What to do: Begin with the first line of the material and copy each line word for word through the line that contains "random.seed(7)"; the pictures are left out.

━━━

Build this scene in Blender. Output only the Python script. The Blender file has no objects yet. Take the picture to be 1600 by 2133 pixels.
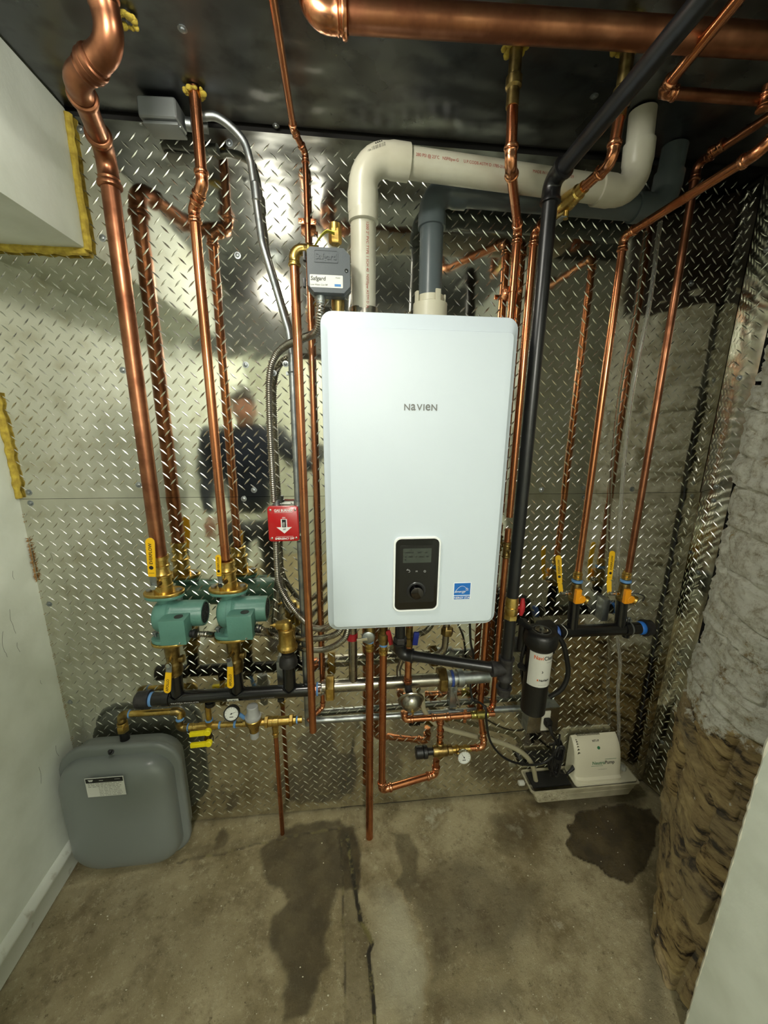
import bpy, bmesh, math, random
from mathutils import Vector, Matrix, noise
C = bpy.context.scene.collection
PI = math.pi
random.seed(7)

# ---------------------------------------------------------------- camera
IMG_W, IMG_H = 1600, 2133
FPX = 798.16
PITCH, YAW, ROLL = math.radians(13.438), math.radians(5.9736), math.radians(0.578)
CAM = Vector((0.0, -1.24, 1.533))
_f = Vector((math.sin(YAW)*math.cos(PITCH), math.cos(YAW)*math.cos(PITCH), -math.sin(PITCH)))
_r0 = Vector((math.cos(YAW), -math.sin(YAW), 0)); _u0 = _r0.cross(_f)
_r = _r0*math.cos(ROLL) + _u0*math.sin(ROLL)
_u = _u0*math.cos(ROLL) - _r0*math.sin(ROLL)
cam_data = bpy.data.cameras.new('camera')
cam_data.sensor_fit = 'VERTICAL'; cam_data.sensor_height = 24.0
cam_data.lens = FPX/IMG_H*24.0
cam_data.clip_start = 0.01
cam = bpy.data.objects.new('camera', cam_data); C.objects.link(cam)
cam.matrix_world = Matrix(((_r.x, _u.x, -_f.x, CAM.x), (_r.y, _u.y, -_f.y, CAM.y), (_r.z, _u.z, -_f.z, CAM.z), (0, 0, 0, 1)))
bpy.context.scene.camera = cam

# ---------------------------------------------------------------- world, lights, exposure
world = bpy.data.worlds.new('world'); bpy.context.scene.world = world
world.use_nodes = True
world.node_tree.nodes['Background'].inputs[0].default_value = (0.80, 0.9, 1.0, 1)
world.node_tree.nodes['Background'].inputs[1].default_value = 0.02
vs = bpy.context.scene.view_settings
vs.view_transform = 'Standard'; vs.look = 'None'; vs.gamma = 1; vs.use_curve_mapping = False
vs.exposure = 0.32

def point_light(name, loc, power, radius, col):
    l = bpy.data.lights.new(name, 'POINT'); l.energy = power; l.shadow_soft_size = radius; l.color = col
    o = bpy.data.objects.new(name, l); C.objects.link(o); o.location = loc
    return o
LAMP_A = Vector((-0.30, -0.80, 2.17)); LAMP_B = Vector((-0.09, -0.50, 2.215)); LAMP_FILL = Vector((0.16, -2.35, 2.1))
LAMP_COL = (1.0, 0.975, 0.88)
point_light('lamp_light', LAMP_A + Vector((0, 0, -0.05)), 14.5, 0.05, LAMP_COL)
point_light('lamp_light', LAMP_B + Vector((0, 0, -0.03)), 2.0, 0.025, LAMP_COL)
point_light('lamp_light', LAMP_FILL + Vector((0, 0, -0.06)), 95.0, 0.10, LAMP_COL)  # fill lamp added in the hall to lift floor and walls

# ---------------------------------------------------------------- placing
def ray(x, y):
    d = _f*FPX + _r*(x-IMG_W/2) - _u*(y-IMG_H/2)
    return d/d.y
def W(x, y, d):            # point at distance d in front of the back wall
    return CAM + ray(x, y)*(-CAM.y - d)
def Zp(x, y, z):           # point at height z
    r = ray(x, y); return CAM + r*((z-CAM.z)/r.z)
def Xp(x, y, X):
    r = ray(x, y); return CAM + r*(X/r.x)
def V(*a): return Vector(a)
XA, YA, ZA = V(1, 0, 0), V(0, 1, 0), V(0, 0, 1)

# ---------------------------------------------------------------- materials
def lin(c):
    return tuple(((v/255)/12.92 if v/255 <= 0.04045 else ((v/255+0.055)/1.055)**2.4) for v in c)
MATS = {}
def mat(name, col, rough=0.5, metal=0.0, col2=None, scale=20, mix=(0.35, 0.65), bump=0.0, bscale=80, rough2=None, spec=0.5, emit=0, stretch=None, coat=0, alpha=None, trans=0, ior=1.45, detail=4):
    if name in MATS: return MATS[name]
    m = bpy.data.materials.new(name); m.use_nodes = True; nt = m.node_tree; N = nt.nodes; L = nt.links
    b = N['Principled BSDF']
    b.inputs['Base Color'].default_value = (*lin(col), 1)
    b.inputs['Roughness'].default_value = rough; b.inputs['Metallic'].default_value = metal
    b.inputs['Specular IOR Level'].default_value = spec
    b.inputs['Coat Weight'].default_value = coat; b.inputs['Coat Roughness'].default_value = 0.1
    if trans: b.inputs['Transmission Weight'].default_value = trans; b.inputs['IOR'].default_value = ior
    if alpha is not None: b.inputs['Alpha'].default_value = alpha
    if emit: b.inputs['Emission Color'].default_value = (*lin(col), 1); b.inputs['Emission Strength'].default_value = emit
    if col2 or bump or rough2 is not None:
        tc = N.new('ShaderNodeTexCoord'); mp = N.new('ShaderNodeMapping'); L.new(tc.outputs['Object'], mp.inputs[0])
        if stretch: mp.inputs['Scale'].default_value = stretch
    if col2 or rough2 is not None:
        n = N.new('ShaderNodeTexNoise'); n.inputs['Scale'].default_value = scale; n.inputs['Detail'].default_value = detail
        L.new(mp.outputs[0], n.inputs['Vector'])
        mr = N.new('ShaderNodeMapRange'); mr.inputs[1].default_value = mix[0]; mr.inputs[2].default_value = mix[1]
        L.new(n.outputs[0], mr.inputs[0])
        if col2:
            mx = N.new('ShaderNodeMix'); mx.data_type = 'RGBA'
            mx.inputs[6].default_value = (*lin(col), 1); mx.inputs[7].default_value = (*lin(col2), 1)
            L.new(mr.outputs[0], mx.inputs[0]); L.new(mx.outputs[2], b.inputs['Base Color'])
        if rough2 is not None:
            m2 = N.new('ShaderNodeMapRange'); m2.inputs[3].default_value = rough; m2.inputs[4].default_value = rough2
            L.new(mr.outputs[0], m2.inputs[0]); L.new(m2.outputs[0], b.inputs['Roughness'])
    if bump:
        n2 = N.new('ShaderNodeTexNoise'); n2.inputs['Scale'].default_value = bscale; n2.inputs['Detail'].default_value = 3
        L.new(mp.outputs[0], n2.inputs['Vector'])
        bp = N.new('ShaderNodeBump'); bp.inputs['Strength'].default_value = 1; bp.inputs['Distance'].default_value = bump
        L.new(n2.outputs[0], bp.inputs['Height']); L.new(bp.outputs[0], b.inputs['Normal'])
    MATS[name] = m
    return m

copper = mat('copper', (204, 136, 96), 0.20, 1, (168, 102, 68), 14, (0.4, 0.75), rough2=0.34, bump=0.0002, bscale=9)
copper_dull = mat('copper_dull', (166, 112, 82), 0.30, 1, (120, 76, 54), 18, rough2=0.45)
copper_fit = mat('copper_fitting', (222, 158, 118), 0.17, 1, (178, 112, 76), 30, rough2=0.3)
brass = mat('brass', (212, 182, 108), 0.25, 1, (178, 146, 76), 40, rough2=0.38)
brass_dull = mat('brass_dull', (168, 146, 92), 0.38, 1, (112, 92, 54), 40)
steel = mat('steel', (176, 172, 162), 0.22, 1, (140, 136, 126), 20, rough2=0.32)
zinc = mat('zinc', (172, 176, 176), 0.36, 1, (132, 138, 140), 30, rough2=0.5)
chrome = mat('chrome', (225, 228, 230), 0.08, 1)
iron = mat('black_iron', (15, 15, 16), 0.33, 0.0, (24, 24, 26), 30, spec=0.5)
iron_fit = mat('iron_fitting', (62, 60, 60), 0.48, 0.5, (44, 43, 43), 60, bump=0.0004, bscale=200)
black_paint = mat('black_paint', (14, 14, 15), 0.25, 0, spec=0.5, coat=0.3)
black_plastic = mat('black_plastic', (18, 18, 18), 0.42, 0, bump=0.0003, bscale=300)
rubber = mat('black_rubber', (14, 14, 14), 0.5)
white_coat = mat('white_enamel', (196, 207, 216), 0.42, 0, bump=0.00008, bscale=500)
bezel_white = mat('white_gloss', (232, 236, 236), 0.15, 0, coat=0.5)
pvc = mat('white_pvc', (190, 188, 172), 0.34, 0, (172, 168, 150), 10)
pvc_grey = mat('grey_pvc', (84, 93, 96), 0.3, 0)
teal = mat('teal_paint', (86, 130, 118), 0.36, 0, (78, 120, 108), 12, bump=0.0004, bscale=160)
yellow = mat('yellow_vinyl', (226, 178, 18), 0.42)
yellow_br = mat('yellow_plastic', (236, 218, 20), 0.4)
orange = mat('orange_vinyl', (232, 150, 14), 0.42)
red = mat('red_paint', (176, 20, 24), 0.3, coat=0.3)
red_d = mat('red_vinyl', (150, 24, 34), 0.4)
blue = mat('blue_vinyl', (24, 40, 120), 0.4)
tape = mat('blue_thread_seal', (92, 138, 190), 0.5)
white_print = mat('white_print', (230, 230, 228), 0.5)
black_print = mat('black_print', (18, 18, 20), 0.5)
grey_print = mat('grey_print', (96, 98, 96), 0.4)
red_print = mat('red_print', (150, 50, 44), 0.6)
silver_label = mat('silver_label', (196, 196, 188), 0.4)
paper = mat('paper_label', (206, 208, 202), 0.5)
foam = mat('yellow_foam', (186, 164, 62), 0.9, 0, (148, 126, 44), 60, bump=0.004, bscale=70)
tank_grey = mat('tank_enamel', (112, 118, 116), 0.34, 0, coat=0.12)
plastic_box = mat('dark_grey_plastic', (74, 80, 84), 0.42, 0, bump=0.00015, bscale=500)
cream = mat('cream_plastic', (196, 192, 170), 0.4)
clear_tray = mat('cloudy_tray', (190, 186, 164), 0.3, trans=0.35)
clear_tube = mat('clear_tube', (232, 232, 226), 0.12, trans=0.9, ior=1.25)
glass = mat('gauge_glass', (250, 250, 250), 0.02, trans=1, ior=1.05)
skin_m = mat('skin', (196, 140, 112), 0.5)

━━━

Result of this task:
Build this scene in Blender. Output only the Python script. The Blender file has no objects yet. Take the picture to be 1600 by 2133 pixels.
import bpy, bmesh, math, random
from mathutils import Vector, Matrix, noise
C = bpy.context.scene.collection
PI = math.pi
random.seed(7)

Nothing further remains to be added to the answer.